Vote to help name solar system’s largest unnamed body

2007 OR10 has one of the reddest surfaces ever found in our solar system’s distant Kuiper Belt. Vote to help decide between 3 possible official names.

A round crescent world and its moon, with a distant sun.

Artist’s concept of 2007 OR10 – the largest unnamed solar system object yet discovered – and its moon. Both are in the Kuiper Belt, far from the sun in our solar system. Image via Alex H. Parker/ The Planetary Society.

Astronomers Meg Schwamb, Mike Brown, and David Rabinowitz have organized a vote on an official name for our solar system’s largest unnamed body. They helped discover this Kuiper Belt object more than 10 years ago. Labeled (225088) 2007 OR10, the object has one of the reddest surfaces ever found in the Kuiper Belt. Although various names have been proposed, 2007 OR10 is still without an official name. The astronomers’ ongoing campaign – announced in an article in The Planetary Society on April 9, 2019 – invites you to vote on three possible names. The winner will be submitted to the International Astronomical Union for official recognition. Vote here. The deadline to cast a vote is 11:59 pm PDT on May 10 (6:59 UTC on May 11; translate UTC to your time).

Meg Schwamb wrote:

It’s time to give 2007 OR10 a name. We’re asking for your help to pick a suitable name for 2007 OR10 to submit to the International Astronomical Union (IAU). The IAU formally bestows permanent names upon solar system minor planets, but the discoverers have a roughly 10-year period after the body has a well-determined orbit to suggest a name for the IAU to consider. We have three naming suggestions that fit the IAU naming regulations and are associated with mythological creatures and figures that reflect aspects of 2007 OR10’s physical properties. The option with the most votes will be the one that we will formally submit to the IAU for consideration. Head to https://www.2007OR10.name and vote for your favorite naming suggestion. Voting ends on May 10 [May 11 UTC].

The naming suggestions have been pre-selected to meet the requirements of the International Astronomical Union (IAU).

Gonggong
Gonggong is a Chinese water god with red hair and a serpent-like tail. He is known for creating chaos, causing flooding, and tilting the Earth.

Holle
A European winter goddess of fertility, rebirth, and women. Holle makes snow by shaking out her bed. She is a patroness of household crafts, especially spinning. She is linked to the Yuletide (winter solstice) season associated with mistletoe and holly – an evergreen plant bearing red berries.

Vili
Part of the Æsir, Vili is a Nordic diety. Vili, together with his brothers Odin and Vé, defeated frost giant Ymir and used Ymir’s body to create the universe. Ymir’s flesh and bones were forged into the Earth, with Ymir’s blood becoming the rivers and oceans.
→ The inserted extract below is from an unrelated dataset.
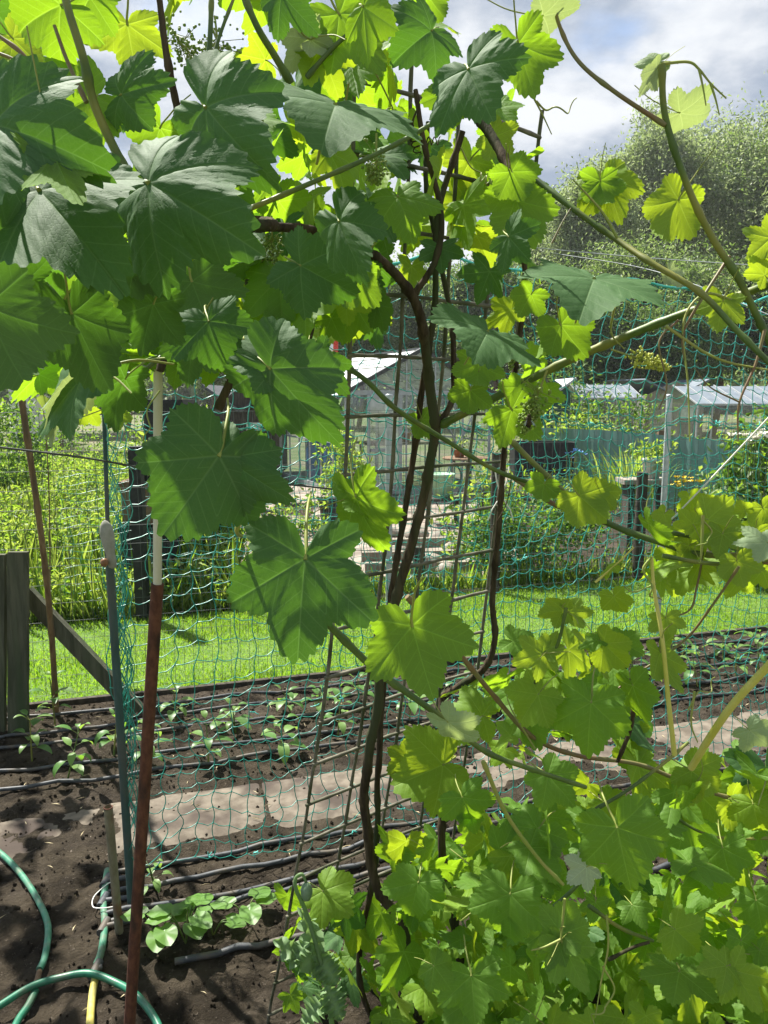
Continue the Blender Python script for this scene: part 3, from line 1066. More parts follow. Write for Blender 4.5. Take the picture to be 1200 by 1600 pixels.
# the crowded middle of the canopy, seen between the big leaves
mass(vineA, mbA, (40, 130, 640, 560), (1.1, 2.1), 190, .072, (.30, .45, .25, 0), max(0, 98 - len(LA)), .35, .6,
     lambda x, y: y > 480 - x * .9 and y < 600 - .12 * x and not (x > 560 and 330 < y) and not (x > 470 and y < 200))
mass(vineA, mbA, (230, 330, 590, 520), (1.15, 1.7), 42, .075, (.5, .42, .08, 0), 0, .5, .5)
mass(vineA, mbA, (480, 0, 700, 130), (1.0, 1.5), 14, .06, (.3, .5, .2, 0), 0, .5, .5)
mass(vineA, mbA, (570, 150, 800, 440), (1.3, 1.75), 34, .075, (.15, .45, .4, 0), 0, .3, .5, lambda x, y: abs(x - 690) < 110 and (y < 330 or x > 640))
mass(vineA, mbA, (760, 250, 850, 620), (1.4, 1.8), 14, .06, (.1, .6, .3, 0), 0, .3, .5)
mass(vineA, mbA, (-120, -200, 640, -20), (.9, 1.6), 18, .09, (.25, .45, .3, 0), 0, .35, .6)
# the rest of the canopy, up and to the left of the frame, that shades the near ground
for i in range(520):
    J = np.array([R.uniform(-3.6, -.55), R.uniform(1.6, 4.1), R.uniform(2.15, 2.75)])
    Zc = (J - CO) @ CF
    px, py = 600 + FPX * ((J - CO) @ CR) / Zc, 800 - FPX * ((J - CO) @ CU) / Zc
    if px > -70 and py > -70:
        continue
    x, y, nn = rand_leaf_axes(.1, .9)
    add_low(mbA, J, x, y, nn, R.uniform(.07, .13), int(R.integers(0, 8)), int(R.integers(0, 2)))
o = mbA.obj('foliage', LEAFM, vineA)
o['kind'] = 'stuff'
for e in [(272, 52, 1.02, .10, .034, 320, 'bud', (.55, 0, -.75)), (340, 62, 1.05, .07, .04, 260, 'bud', (.1, 0, -1)), (425, 370, 1.15, .075, .022, 200, 'bud'), (400, 145, 1.05, .05, .02, 140, 'bud'),
          (588, 245, 1.05, .035, .026, 160, 'bud'), (190, 372, .95, .05, .026, 160, 'bud'), (585, 40, 1.05, .035, .014, 90, 'ybud'), (842, 612, 1.02, .055, .03, 220, 'bud', (-.35, 0, -1)),
          (985, 556, 1.12, .06, .018, 170, 'ybud', (.95, 0, -.3)), (800, 520, 1.5, .07, .014, 120, 'bud')]:
    cluster_px(vineA, *e)
for e in [([(1034, 100, .93), (1075, 97, .93), (1092, 108, .93), (1110, 130, .93), (1135, 154, .93)], .0016), ([(1092, 108, .93), (1098, 135, .93), (1103, 165, .93)], .0013), ([(1110, 130, .93), (1118, 155, .93), (1124, 180, .93)], .0013),
          ([(835, 155, .9), (848, 180, .9), (862, 210, .9)], .0010), ([(838, 158, .9), (852, 172, .9), (864, 168, .9)], .0010, 1),
          ([(1150, 470, 1.0), (1100, 460, 1.0), (1068, 505, 1.0), (1075, 600, 1.0), (1078, 690, 1.0)], .0016), ([(1195, 515, 1.0), (1180, 570, 1.0), (1155, 630, 1.0), (1153, 690, 1.0)], .0018, 0, 'redcane'),
          ([(1155, 628, 1.0), (1110, 605, 1.0), (1085, 575, 1.0)], .0010, 0, 'redcane'), ([(1140, 400, 1.0), (1095, 470, 1.0), (1068, 520, 1.0), (1068, 560, 1.0)], .0019, 0, 'redcane'), ([(1060, 500, 1.0), (1030, 535, 1.0), (1042, 600, 1.0), (1030, 640, 1.0)], .0013, 0, 'redcane'),
          ([(965, 372, 1.02), (940, 330, 1.02), (895, 280, 1.02)], .0018), ([(862, 380, 1.05), (880, 345, 1.05), (892, 325, 1.05)], .0012, 0, 'redcane'),
          ([(545, 130, 1.0), (535, 190, 1.05), (525, 240, 1.1)], .0012), ([(580, 100, 1.0), (600, 140, 1.05), (612, 165, 1.1)], .001, 2), ([(720, 230, 1.3), (735, 260, 1.3), (752, 270, 1.3)], .0011, 3),
          ([(655, 165, 1.3), (645, 190, 1.3), (650, 210, 1.3)], .0014, 3, 'bark'), ([(630, 190, 1.3), (640, 215, 1.3), (660, 215, 1.3)], .0013, 3, 'bark'), ([(800, 742, 1.6), (790, 790, 1.6), (765, 830, 1.6)], .0011, 0, 'bark'),
          ([(250, 610, 1.0), (230, 640, 1.0), (235, 668, 1.0)], .0009, 1), ([(215, 600, 1.0), (195, 625, 1.0), (120, 655, 1.0)], .0011), ([(960, 480, 1.0), (955, 520, 1.05), (975, 545, 1.1)], .0014), ([(1040, 510, 1.0), (1120, 560, 1.0), (1210, 580, 1.0)], .0018),
          ([(480, 640, .8), (500, 610, .85), (522, 575, .9)], .0015), ([(380, 800, .7), (370, 830, .7), (378, 838, .75)], .0022), ([(650, 1000, .87), (625, 1030, .88), (590, 1050, .9)], .0018)]:
    tendril_px(vineA, *e)

# bumblebee on the hanging flower cluster
bee_at = P(826, 660, 1.0)
bee = empty('bumblebee', bee_at, 'small dark bumblebee clinging to the green flower cluster below the cane', 'bumblebee')
mb = MB()
prof = [(.0002, -.0075), (.0026, -.006), (.0042, -.003), (.0044, 0), (.0032, .0022), (.0038, .0040), (.0036, .006), (.0022, .0075), (.0026, .0086), (.0019, .0100), (.0002, .0108)]
lathe(mb, prof, bee_at, 14)
for sx in (-1, 1):
    for k in range(3):
        b = bee_at + np.array([sx * .003, .001, .002 + k * .0018])
        tube(mb, [b, b + np.array([sx * .003, .002, .001 * (k - 1)]), b + np.array([sx * .0035, .0045, .002 * (k - 1)])], [.0005, .0004, .0003], 4)
mb.obj('body', surf('bee_fur', (.012, .010, .008), (.05, .035, .012), .95, 300, bump=.6, bdist=.0004), bee)
for sx in (-1, 1):
    mb = MB()
    b = bee_at + np.array([sx * .002, -.0035, .004])
    q = [b, b + np.array([sx * .0035, -.0015, -.002]), b + np.array([sx * .0055, -.002, -.007]), b + np.array([sx * .003, -.0015, -.0085])]
    mb.add(q + [p_ + np.array([0, -.0002, 0]) for p_ in q], BOXF, 0, False)
    mb.obj('wing', M['glass'], bee)

# ------------------------------------------------------------------ the bushy young vine lower right
bB = P(720, 1560, 2.0)
bB[2] = 0
vineB = empty('grapevine', bB, 'bushy bright green grapevine filling the ground right of the wire trellis', 'grapevine')
cane_px(vineB, [(728, 1600, 2.0), (715, 1470, 1.9), (698, 1380, 1.86), (690, 1300, 1.84), (694, 1200, 1.86), (690, 1090, 1.9)], .011, .008, 'bark', 'trunk', wob=.004)
cane_px(vineB, [(830, 1620, 2.0), (842, 1500, 1.9), (830, 1400, 1.85)], .008, .006, 'bark')
cane_px(vineB, [(465, 925, .88), (520, 982, .92), (585, 1045, .94), (640, 1085, .95), (700, 1128, .97), (760, 1175, 1.0), (840, 1205, 1.05), (915, 1230, 1.1)], .0050, .0030)
cane_px(vineB, [(755, 1190, 1.0), (790, 1270, 1.05), (840, 1340, 1.1), (880, 1382, 1.12)], .0030, .0024, 'tendril')
cane_px(vineB, [(636, 932, 1.2), (700, 1000, 1.24), (770, 1085, 1.3), (830, 1150, 1.33), (900, 1180, 1.36), (1000, 1195, 1.4), (1100, 1235, 1.42), (1215, 1265, 1.45)], .0044, .0036, 'redcane')
cane_px(vineB, [(800, 690, 1.4), (840, 730, 1.38), (900, 785, 1.36), (960, 822, 1.34), (1040, 850, 1.32), (1100, 866, 1.3), (1220, 872, 1.28)], .0052, .0060)
cane_px(vineB, [(800, 745, 1.45), (870, 790, 1.42), (940, 815, 1.4), (1000, 838, 1.38), (1090, 862, 1.34), (1210, 880, 1.3)], .0040, .0048, 'redcane')
cane_px(vineB, [(1048, 832, 1.3), (1110, 845, 1.29), (1170, 862, 1.28)], .0036, .003)
cane_px(vineB, [(1035, 868, 1.25), (1090, 878, 1.24), (1150, 882, 1.24), (1215, 872, 1.22)], .0034, .0034)
cane_px(vineB, [(1155, 885, 1.2), (1110, 950, 1.24), (1070, 1000, 1.28), (1000, 1050, 1.3), (960, 1080, 1.3)], .0022, .0016, 'redcane')
cane_px(vineB, [(1100, 860, 1.3), (1088, 920, 1.3), (1075, 955, 1.3), (1020, 970, 1.3)], .0022, .0014, 'redcane')
cane_px(vineB, [(885, 950, 1.2), (870, 1010, 1.22), (840, 1060, 1.25), (815, 1110, 1.3)], .0026, .0030)
cane_px(vineB, [(990, 1105, 1.3), (985, 1140, 1.32), (965, 1190, 1.35)], .0035, .0035, 'bark')
cane_px(vineB, [(1210, 1310, 1.5), (1120, 1308, 1.5), (1060, 1280, 1.5), (1020, 1240, 1.5)], .0030, .0026)
cane_px(vineB, [(930, 1265, 1.2), (980, 1235, 1.22), (1040, 1190, 1.25), (1075, 1160, 1.28)], .0028, .0026)
cane_px(vineB, [(850, 1430, 1.2), (890, 1395, 1.2), (918, 1365, 1.2)], .0036, .0028)
cane_px(vineB, [(920, 1415, 1.25), (970, 1450, 1.27), (1020, 1470, 1.3)], .0034, .0030)
cane_px(vineB, [(950, 1500, 1.4), (990, 1480, 1.4), (1015, 1472, 1.4)], .003, .0026, 'bark')
cane_px(vineB, [(1054, 1180, 1.15), (1045, 1100, 1.15), (1035, 1000, 1.16), (1022, 920, 1.17), (1018, 870, 1.18)], .0040, .0026, 'yshoot', nodes=False)
cane_px(vineB, [(1080, 1200, 1.12), (1112, 1148, 1.05), (1150, 1095, 1.0), (1215, 1025, .95)], .0050, .0050, 'yshoot', nodes=False)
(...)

As mentioned above, 2007 OR10 is reddish in color. What else do we know of it? Schwamb, Brown and Rabinowitz were all on the team that discovered it on July 17, 2007, as part of the Palomar Distant Solar System Survey that searched for distant bodies in the Kuiper Belt and beyond. With an orbit placing it in the Kuiper Belt, we know this object orbits beyond Neptune. Schwamb wrote:

Near-infrared spectroscopy has revealed that there are large quantities of pure water ice and possibly traces of methane ice on 2007 OR10’s surface … It is estimated to be 1,250 kilometers [777 miles] in diameter, which makes it smaller than Pluto and Eris, similar in size to Pluto’s moon Charon. 2007 OR10 is likely large enough for gravity to make it round, making it a probable dwarf planet.

2007 OR10 was originally nicknamed Snow White by Mike Brown, one of its discoverers. Around the time the team discovered it, they assumed its color was white, reasoning it would have to be very large or very bright to be detected by their survey. However, when 2007 OR10 turned out to be one of the reddest objects in the Kuiper Belt, the nickname was dropped.

There have also been petitions to assign a name to this object, including one for the name Gebeleizis. But, thus far, no name has stuck.

Bottom line: The deadline to cast a vote is 11:59 pm PDT on May 10, 2019 (6:59 UTC on May 11; translate UTC to your time). To vote, go to the Help Name 2007 OR10 website.